_Objective_. Below are some records. Say in a single number how many of their lines include the word "follow".

[Scene modeling code data]

--------------------

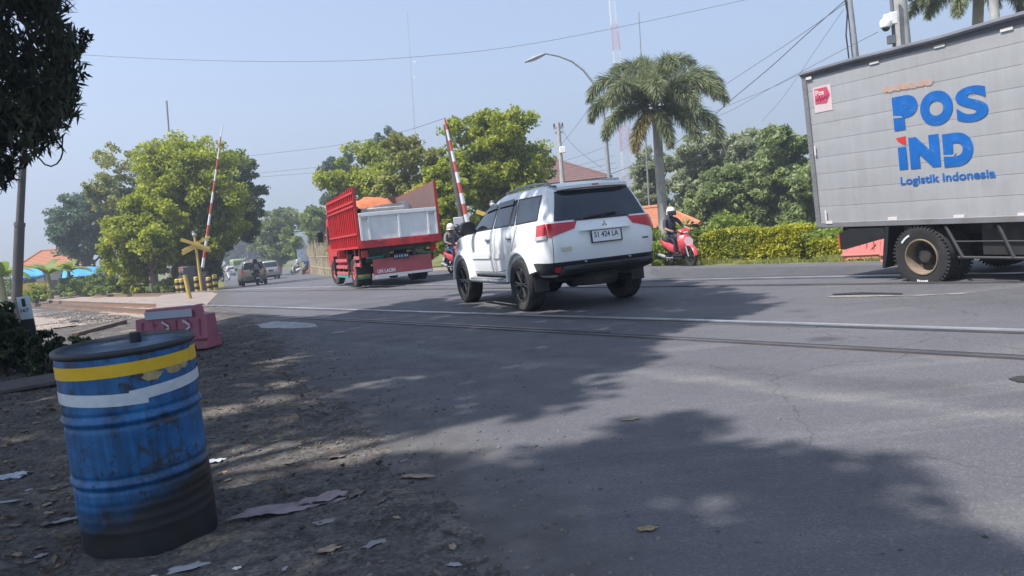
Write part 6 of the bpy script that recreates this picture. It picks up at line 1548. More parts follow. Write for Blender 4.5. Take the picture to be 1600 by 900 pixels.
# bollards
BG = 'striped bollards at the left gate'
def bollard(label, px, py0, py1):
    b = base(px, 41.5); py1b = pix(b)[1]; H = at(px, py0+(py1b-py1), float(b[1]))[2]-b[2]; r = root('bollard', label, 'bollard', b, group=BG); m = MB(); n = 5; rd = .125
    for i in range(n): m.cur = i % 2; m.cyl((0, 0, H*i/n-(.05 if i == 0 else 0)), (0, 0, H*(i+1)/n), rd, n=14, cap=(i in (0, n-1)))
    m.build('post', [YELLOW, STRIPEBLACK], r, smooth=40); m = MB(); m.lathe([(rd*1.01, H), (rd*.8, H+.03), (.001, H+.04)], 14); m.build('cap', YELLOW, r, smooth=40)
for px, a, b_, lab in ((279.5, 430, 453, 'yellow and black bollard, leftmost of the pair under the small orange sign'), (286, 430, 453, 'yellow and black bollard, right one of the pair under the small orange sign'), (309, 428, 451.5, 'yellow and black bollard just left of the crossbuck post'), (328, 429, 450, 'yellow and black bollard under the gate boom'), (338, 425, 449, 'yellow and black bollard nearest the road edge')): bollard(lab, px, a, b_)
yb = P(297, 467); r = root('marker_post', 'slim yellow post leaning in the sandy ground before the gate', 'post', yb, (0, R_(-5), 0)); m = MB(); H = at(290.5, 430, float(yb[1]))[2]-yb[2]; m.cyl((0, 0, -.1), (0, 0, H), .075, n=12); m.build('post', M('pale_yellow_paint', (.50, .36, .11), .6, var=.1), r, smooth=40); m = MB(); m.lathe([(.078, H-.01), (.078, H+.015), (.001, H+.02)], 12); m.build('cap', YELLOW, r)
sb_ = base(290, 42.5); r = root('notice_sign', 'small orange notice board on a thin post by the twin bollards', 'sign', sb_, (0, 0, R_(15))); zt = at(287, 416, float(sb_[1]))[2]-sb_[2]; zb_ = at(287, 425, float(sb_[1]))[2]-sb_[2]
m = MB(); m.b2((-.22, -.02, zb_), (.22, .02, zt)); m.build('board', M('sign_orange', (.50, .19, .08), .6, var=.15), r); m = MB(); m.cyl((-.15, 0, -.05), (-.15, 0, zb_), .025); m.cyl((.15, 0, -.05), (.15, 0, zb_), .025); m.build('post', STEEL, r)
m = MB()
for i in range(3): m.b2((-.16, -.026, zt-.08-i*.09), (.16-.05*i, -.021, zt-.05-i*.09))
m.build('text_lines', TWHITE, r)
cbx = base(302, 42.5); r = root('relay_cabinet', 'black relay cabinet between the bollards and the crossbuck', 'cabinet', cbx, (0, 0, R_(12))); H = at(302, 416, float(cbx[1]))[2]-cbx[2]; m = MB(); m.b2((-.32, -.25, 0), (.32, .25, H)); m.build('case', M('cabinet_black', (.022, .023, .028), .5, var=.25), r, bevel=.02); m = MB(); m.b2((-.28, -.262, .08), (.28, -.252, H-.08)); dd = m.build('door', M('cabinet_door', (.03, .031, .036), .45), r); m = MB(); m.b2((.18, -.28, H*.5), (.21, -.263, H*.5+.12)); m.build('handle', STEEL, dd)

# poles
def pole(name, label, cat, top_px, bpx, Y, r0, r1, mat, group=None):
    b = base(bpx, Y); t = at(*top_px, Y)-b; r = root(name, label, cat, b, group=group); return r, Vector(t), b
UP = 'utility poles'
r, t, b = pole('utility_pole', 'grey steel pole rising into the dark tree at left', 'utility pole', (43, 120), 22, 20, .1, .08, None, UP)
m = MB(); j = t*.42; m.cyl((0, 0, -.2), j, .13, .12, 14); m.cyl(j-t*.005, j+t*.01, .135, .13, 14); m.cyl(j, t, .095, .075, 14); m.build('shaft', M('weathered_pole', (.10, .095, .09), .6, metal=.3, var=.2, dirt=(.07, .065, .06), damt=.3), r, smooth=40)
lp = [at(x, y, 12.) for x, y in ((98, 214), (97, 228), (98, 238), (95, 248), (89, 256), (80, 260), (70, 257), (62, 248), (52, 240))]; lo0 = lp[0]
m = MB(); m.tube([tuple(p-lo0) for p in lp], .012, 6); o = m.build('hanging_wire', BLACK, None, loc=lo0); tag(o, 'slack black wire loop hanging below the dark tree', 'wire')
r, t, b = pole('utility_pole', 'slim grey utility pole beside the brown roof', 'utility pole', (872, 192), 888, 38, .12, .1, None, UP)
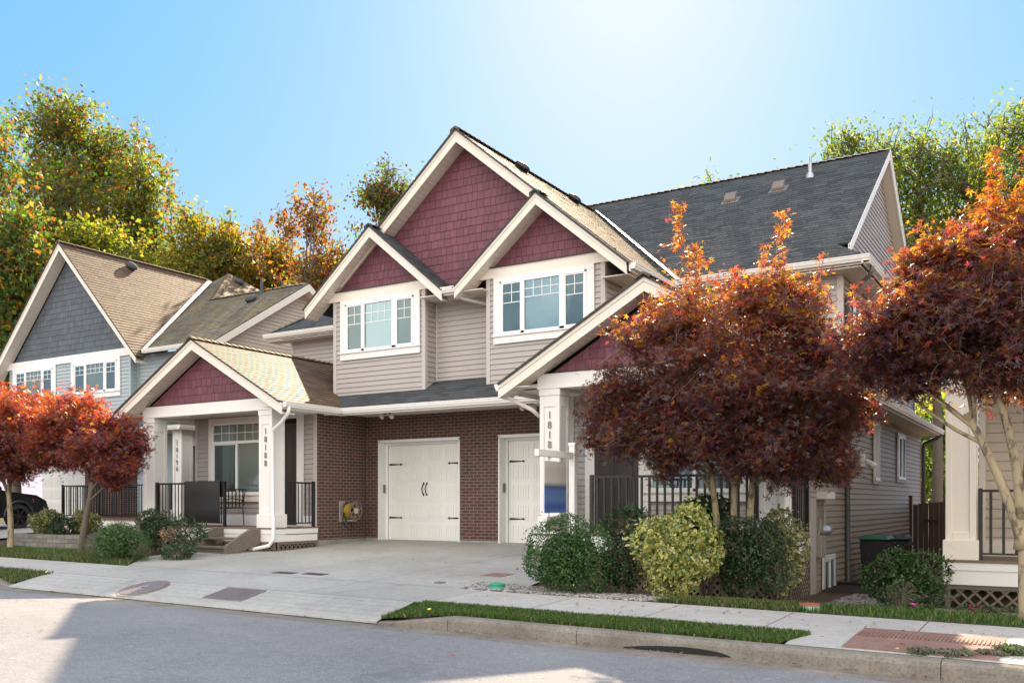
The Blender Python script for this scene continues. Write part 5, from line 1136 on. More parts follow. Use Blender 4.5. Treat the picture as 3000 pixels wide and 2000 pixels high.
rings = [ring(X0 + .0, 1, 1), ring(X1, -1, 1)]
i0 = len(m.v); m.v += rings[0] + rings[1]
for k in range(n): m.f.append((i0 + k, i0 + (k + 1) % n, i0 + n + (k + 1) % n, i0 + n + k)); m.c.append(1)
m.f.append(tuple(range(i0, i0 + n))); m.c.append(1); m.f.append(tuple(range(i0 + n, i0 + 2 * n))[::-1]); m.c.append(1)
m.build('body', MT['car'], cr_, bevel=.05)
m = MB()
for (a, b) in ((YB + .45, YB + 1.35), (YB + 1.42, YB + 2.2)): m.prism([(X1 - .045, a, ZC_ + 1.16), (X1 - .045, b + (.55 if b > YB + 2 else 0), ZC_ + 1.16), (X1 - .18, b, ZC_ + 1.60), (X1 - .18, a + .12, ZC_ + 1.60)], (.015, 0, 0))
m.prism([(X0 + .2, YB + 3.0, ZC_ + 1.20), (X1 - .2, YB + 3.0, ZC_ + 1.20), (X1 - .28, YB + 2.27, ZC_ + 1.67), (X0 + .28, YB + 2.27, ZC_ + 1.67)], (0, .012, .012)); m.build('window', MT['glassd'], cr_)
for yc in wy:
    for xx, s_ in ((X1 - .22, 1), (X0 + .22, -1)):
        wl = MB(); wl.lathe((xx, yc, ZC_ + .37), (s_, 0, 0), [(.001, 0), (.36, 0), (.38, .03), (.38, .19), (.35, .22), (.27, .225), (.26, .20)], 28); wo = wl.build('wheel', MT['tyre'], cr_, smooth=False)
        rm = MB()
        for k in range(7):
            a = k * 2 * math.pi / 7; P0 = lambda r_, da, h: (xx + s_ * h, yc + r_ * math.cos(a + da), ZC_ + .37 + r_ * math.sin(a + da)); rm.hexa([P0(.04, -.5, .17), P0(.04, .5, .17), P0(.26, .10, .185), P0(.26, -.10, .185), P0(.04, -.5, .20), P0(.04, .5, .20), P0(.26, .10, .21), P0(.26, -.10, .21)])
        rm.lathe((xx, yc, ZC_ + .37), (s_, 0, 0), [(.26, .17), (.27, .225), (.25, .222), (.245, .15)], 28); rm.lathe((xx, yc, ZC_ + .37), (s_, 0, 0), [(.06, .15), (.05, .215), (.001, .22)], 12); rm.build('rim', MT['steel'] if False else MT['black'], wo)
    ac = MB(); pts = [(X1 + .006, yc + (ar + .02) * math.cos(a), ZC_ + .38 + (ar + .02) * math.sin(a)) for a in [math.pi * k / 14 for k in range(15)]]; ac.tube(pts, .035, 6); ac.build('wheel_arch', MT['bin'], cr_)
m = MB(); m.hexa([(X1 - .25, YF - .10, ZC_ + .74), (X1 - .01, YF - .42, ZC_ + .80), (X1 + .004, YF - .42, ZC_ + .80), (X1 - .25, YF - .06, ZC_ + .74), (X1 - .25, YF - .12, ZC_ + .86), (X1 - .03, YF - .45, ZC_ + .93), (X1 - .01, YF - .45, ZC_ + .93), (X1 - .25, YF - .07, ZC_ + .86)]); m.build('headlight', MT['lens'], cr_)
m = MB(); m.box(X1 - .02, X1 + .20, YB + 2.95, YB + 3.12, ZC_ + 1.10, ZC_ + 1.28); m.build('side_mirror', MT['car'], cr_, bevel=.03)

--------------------

_Task solution_. 2